ボルソナロ大統領と習近平中国国家主席(Foto: Isac Nóbrega/PR)

 解決案に詰まった時はブレーンストーミングが有効です。突拍子もない笑われるような案でも、百あれば二つ三つは使える案がでてきます。「物言えば唇寒し秋の風」になるかもしれませんが、こんな案もあります。笑いながら真剣にお聞き下さい。
 今の米日豪印のクアッドの枠組みにブラジルを加える努力をするべきです。ブラジルはBRICSの一員であり、ブラジルとインドが組めれば発展途上国に大いに発言権も増していきます。

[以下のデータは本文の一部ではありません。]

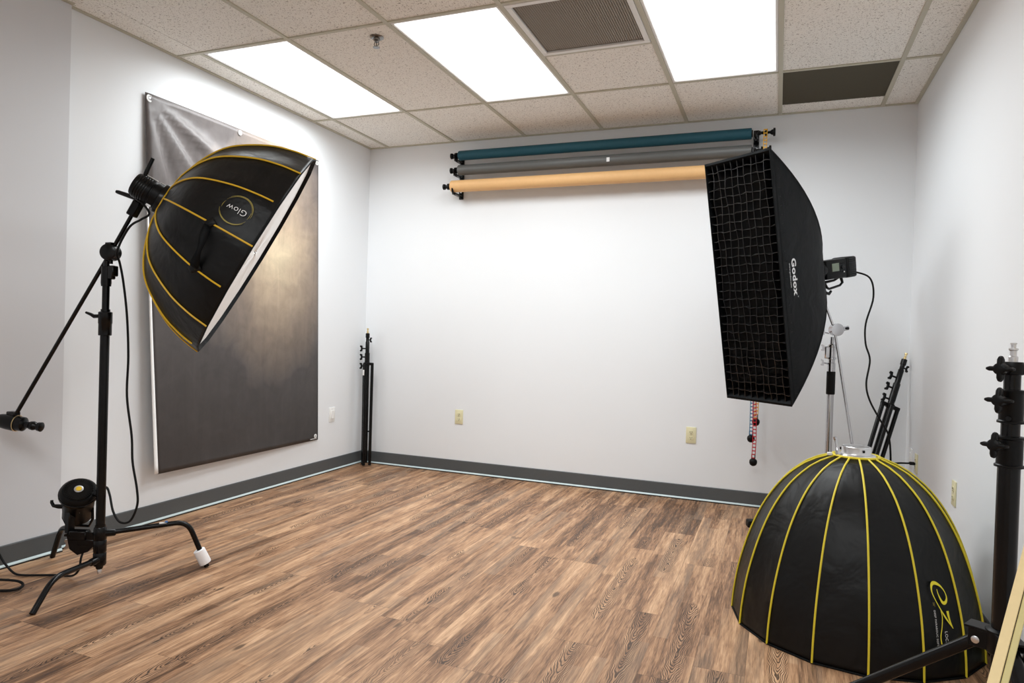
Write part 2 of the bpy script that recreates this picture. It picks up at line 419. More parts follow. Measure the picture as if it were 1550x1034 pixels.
# vent
x0, x1, y0, y1 = xs[4] + .014, xs[5] - .014, ys[2] + .012, VY - .012
t = thing('ceiling_vent', 'square perforated return air vent with white frame in the ceiling', 'vent', ((x0 + x1) / 2, (y0 + y1) / 2, H))
f = MB(); w = .028
for a, c, d, e in ((x0, y0, x1, y0 + w), (x0, y1 - w, x1, y1), (x0, y0 + w, x0 + w, y1 - w), (x1 - w, y0 + w, x1, y1 - w)):
    f.box(((a + d) / 2, (c + e) / 2, H + .004), (abs(d - a), abs(e - c), .012), bevel=.002)
f.build('frame', M['white'], t, smooth=False)
f = MB(); f.box(((x0 + x1) / 2, (y0 + y1) / 2, H + .02), (x1 - x0, y1 - y0, .004)); f.build('backing', M['vent'], t, smooth=False)
f = MB(); N = 46
for k in range(1, N):
    xx = x0 + w + (x1 - x0 - 2 * w) * k / N; f.box((xx, (y0 + y1) / 2, H + .009), (.0042, y1 - y0 - 2 * w + .004, .002))
for k in range(1, N):
    yy = y0 + w + (y1 - y0 - 2 * w) * k / N; f.box(((x0 + x1) / 2, yy, H + .0095), (x1 - x0 - 2 * w + .004, .0042, .002))
f.build('perforated_face', M['ventbar'], t, smooth=False)
# dark panel
f = MB(); f.box(((xs[6] + xs[7]) / 2, (DY0 + DY1) / 2, TZ + .008), (T - .006, DY1 - DY0 - .004, .016), bevel=.002)
tag(f.build('ceiling_panel', M['darktile'], smooth=False), 'dark olive panel laid in the ceiling grid near the back wall', 'ceiling panel')
# sprinkler
t = thing('fire_sprinkler', 'chrome fire sprinkler head hanging from a ceiling tile', 'sprinkler', (1.263, -1.862, H))
f = MB(); f.lathe([(0, .036), (.004, .037), (.008, .03), (.010, .018)], (1.263, -1.862, TZ), -Z, 24); f.build('escutcheon', M['steel'], t)
f = MB(); f.lathe([(0, .018), (.012, .016), (.014, .010), (.02, .009)], (1.263, -1.862, TZ - .008), -Z, 16)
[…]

 痩せたりとはいえ、いや今コロナ禍で苦しんでいる二国だからこそ途上国の旗頭として苦を分かち合い、他の多くの途上国の追従も十分期待できます。伯国は日本にとり相互補完できる国です。海外最大の約200万人ともいわれる日系人がいます。開拓先人の筆舌に尽くしがたい困難を乗り越えての信用がもたらした親日国です。
 そしてこの国は農業大国です。いざという時、半導体やレアメタルは食べることができません。換言するならば彼の国にいくら札束や希少金属があっても食べていけないのです。食糧が最大の戦略物資となります。
 幸か不幸か、一大生産国の豪国は彼の国への牛肉の輸出を止めています。その上、ブラジルが加われば鬼に金棒と鍵を握る大きな力になります。勿論簡単ではありません。英知の絞りどころです。
 戯言のようであまり言いたくはありませんが、「毒を以て毒を制す」。例えがきついと思われるならば「適材適所」。習近平さんにはボルソナロ大統領のようにハッキリ物言う人が必要でしょう。
 大統領から習さんに助け舟を出すのです。それを聞く度量があれば、習近平さんは良い意味で歴史に残るでしょうが、今のところは残念ながら逆なのです。習さんに有終の美を飾らせる為に、日本政府とマスコミは小異を捨て大同につき、一丸となってこの国難を乗り越えて下さい。
 真実を伝え、ブラジルを口説いて下さい。それができれば日本外交も大いなる成長をしたことになり、雨降って地固まり、日本の将来は平和で日いずる国の再来となるでしょう。
 海外在住者の心よりの願いです。